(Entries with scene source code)
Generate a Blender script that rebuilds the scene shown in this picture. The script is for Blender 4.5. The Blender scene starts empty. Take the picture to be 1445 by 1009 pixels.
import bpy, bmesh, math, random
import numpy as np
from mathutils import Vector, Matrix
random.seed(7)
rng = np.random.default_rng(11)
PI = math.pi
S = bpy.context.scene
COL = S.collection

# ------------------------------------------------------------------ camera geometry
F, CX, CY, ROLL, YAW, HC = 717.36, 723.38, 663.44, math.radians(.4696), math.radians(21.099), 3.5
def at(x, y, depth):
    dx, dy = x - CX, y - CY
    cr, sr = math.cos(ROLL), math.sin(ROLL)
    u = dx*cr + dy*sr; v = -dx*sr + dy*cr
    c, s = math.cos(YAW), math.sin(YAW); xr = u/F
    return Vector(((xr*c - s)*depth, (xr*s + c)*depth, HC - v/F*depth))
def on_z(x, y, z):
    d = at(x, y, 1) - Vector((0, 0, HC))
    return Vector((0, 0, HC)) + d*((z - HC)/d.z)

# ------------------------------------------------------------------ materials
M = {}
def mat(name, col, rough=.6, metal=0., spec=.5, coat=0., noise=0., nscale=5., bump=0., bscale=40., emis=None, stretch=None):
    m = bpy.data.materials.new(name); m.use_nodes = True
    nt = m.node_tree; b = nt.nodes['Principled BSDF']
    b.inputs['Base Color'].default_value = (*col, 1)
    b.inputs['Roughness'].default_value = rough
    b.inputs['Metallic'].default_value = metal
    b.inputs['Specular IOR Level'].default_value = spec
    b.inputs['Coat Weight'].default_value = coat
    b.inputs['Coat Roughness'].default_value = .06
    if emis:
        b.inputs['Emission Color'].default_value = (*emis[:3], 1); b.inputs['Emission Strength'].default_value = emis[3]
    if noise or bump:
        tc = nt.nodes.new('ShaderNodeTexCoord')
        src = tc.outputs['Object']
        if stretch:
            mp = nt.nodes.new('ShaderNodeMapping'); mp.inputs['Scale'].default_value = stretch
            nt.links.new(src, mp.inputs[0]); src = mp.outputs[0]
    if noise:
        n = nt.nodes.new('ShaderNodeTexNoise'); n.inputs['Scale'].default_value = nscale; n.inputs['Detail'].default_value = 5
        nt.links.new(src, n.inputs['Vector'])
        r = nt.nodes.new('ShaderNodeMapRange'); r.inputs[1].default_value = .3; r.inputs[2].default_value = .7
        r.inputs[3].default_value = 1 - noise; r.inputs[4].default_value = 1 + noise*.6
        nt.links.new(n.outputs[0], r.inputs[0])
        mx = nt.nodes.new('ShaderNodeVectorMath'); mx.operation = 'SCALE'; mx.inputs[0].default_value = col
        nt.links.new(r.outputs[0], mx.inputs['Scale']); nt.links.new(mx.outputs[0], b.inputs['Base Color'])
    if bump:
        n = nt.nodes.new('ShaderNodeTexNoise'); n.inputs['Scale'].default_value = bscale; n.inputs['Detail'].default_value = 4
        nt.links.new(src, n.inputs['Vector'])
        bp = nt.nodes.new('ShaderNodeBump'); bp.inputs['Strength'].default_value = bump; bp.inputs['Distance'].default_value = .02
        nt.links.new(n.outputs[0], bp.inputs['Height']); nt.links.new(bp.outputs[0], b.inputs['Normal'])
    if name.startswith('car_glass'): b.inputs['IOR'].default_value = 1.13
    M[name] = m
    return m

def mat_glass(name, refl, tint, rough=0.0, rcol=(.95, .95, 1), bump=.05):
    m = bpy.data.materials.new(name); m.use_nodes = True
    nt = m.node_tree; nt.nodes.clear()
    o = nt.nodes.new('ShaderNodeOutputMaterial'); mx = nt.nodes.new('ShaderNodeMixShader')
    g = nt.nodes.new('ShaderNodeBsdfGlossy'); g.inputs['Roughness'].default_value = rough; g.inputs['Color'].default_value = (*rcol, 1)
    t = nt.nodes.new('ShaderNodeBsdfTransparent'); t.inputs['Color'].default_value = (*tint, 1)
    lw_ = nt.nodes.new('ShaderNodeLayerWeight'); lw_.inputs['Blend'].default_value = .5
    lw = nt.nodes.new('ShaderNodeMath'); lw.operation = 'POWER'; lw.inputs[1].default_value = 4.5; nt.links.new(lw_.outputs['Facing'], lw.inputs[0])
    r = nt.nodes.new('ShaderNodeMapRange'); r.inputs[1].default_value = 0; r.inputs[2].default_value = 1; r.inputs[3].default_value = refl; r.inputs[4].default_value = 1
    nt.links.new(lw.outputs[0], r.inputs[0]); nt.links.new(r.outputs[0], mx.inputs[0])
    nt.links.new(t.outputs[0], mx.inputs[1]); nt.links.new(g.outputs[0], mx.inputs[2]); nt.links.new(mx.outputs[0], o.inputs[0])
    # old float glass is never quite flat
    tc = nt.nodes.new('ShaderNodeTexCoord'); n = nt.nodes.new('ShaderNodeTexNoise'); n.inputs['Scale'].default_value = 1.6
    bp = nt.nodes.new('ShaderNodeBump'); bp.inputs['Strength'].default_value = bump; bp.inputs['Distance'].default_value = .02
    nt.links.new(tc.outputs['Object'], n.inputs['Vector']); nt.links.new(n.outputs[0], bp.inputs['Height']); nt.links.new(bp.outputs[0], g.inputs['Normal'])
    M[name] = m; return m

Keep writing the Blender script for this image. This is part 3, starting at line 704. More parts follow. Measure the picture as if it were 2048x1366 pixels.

> Task statement: Repeat each entry word for word.

> Final result:
Generate a Blender script that rebuilds the scene shown in this picture. The script is for Blender 4.5. The Blender scene starts empty. Take the picture to be 1445 by 1009 pixels.
import bpy, bmesh, math, random
import numpy as np
from mathutils import Vector, Matrix
random.seed(7)
rng = np.random.default_rng(11)
PI = math.pi
S = bpy.context.scene
COL = S.collection

# ------------------------------------------------------------------ camera geometry
F, CX, CY, ROLL, YAW, HC = 717.36, 723.38, 663.44, math.radians(.4696), math.radians(21.099), 3.5
def at(x, y, depth):
    dx, dy = x - CX, y - CY
    cr, sr = math.cos(ROLL), math.sin(ROLL)
    u = dx*cr + dy*sr; v = -dx*sr + dy*cr
    c, s = math.cos(YAW), math.sin(YAW); xr = u/F
    return Vector(((xr*c - s)*depth, (xr*s + c)*depth, HC - v/F*depth))
def on_z(x, y, z):
    d = at(x, y, 1) - Vector((0, 0, HC))
    return Vector((0, 0, HC)) + d*((z - HC)/d.z)

# ------------------------------------------------------------------ materials
M = {}
def mat(name, col, rough=.6, metal=0., spec=.5, coat=0., noise=0., nscale=5., bump=0., bscale=40., emis=None, stretch=None):
    m = bpy.data.materials.new(name); m.use_nodes = True
    nt = m.node_tree; b = nt.nodes['Principled BSDF']
    b.inputs['Base Color'].default_value = (*col, 1)
    b.inputs['Roughness'].default_value = rough
    b.inputs['Metallic'].default_value = metal
    b.inputs['Specular IOR Level'].default_value = spec
    b.inputs['Coat Weight'].default_value = coat
    b.inputs['Coat Roughness'].default_value = .06
    if emis:
        b.inputs['Emission Color'].default_value = (*emis[:3], 1); b.inputs['Emission Strength'].default_value = emis[3]
    if noise or bump:
        tc = nt.nodes.new('ShaderNodeTexCoord')
        src = tc.outputs['Object']
        if stretch:
            mp = nt.nodes.new('ShaderNodeMapping'); mp.inputs['Scale'].default_value = stretch
            nt.links.new(src, mp.inputs[0]); src = mp.outputs[0]
    if noise:
        n = nt.nodes.new('ShaderNodeTexNoise'); n.inputs['Scale'].default_value = nscale; n.inputs['Detail'].default_value = 5
        nt.links.new(src, n.inputs['Vector'])
        r = nt.nodes.new('ShaderNodeMapRange'); r.inputs[1].default_value = .3; r.inputs[2].default_value = .7
        r.inputs[3].default_value = 1 - noise; r.inputs[4].default_value = 1 + noise*.6
        nt.links.new(n.outputs[0], r.inputs[0])
        mx = nt.nodes.new('ShaderNodeVectorMath'); mx.operation = 'SCALE'; mx.inputs[0].default_value = col
        nt.links.new(r.outputs[0], mx.inputs['Scale']); nt.links.new(mx.outputs[0], b.inputs['Base Color'])
    if bump:
        n = nt.nodes.new('ShaderNodeTexNoise'); n.inputs['Scale'].default_value = bscale; n.inputs['Detail'].default_value = 4
        nt.links.new(src, n.inputs['Vector'])
        bp = nt.nodes.new('ShaderNodeBump'); bp.inputs['Strength'].default_value = bump; bp.inputs['Distance'].default_value = .02
        nt.links.new(n.outputs[0], bp.inputs['Height']); nt.links.new(bp.outputs[0], b.inputs['Normal'])
    if name.startswith('car_glass'): b.inputs['IOR'].default_value = 1.13
    M[name] = m
    return m

def mat_glass(name, refl, tint, rough=0.0, rcol=(.95, .95, 1), bump=.05):
    m = bpy.data.materials.new(name); m.use_nodes = True
    nt = m.node_tree; nt.nodes.clear()
    o = nt.nodes.new('ShaderNodeOutputMaterial'); mx = nt.nodes.new('ShaderNodeMixShader')
    g = nt.nodes.new('ShaderNodeBsdfGlossy'); g.inputs['Roughness'].default_value = rough; g.inputs['Color'].default_value = (*rcol, 1)
    t = nt.nodes.new('ShaderNodeBsdfTransparent'); t.inputs['Color'].default_value = (*tint, 1)
    lw_ = nt.nodes.new('ShaderNodeLayerWeight'); lw_.inputs['Blend'].default_value = .5
    lw = nt.nodes.new('ShaderNodeMath'); lw.operation = 'POWER'; lw.inputs[1].default_value = 4.5; nt.links.new(lw_.outputs['Facing'], lw.inputs[0])
    r = nt.nodes.new('ShaderNodeMapRange'); r.inputs[1].default_value = 0; r.inputs[2].default_value = 1; r.inputs[3].default_value = refl; r.inputs[4].default_value = 1
    nt.links.new(lw.outputs[0], r.inputs[0]); nt.links.new(r.outputs[0], mx.inputs[0])
    nt.links.new(t.outputs[0], mx.inputs[1]); nt.links.new(g.outputs[0], mx.inputs[2]); nt.links.new(mx.outputs[0], o.inputs[0])
    # old float glass is never quite flat
    tc = nt.nodes.new('ShaderNodeTexCoord'); n = nt.nodes.new('ShaderNodeTexNoise'); n.inputs['Scale'].default_value = 1.6
    bp = nt.nodes.new('ShaderNodeBump'); bp.inputs['Strength'].default_value = bump; bp.inputs['Distance'].default_value = .02
    nt.links.new(tc.outputs['Object'], n.inputs['Vector']); nt.links.new(n.outputs[0], bp.inputs['Height']); nt.links.new(bp.outputs[0], g.inputs['Normal'])
    M[name] = m; return m

Keep writing the Blender script for this image. This is part 3, starting at line 704. More parts follow. Measure the picture as if it were 2048x1366 pixels.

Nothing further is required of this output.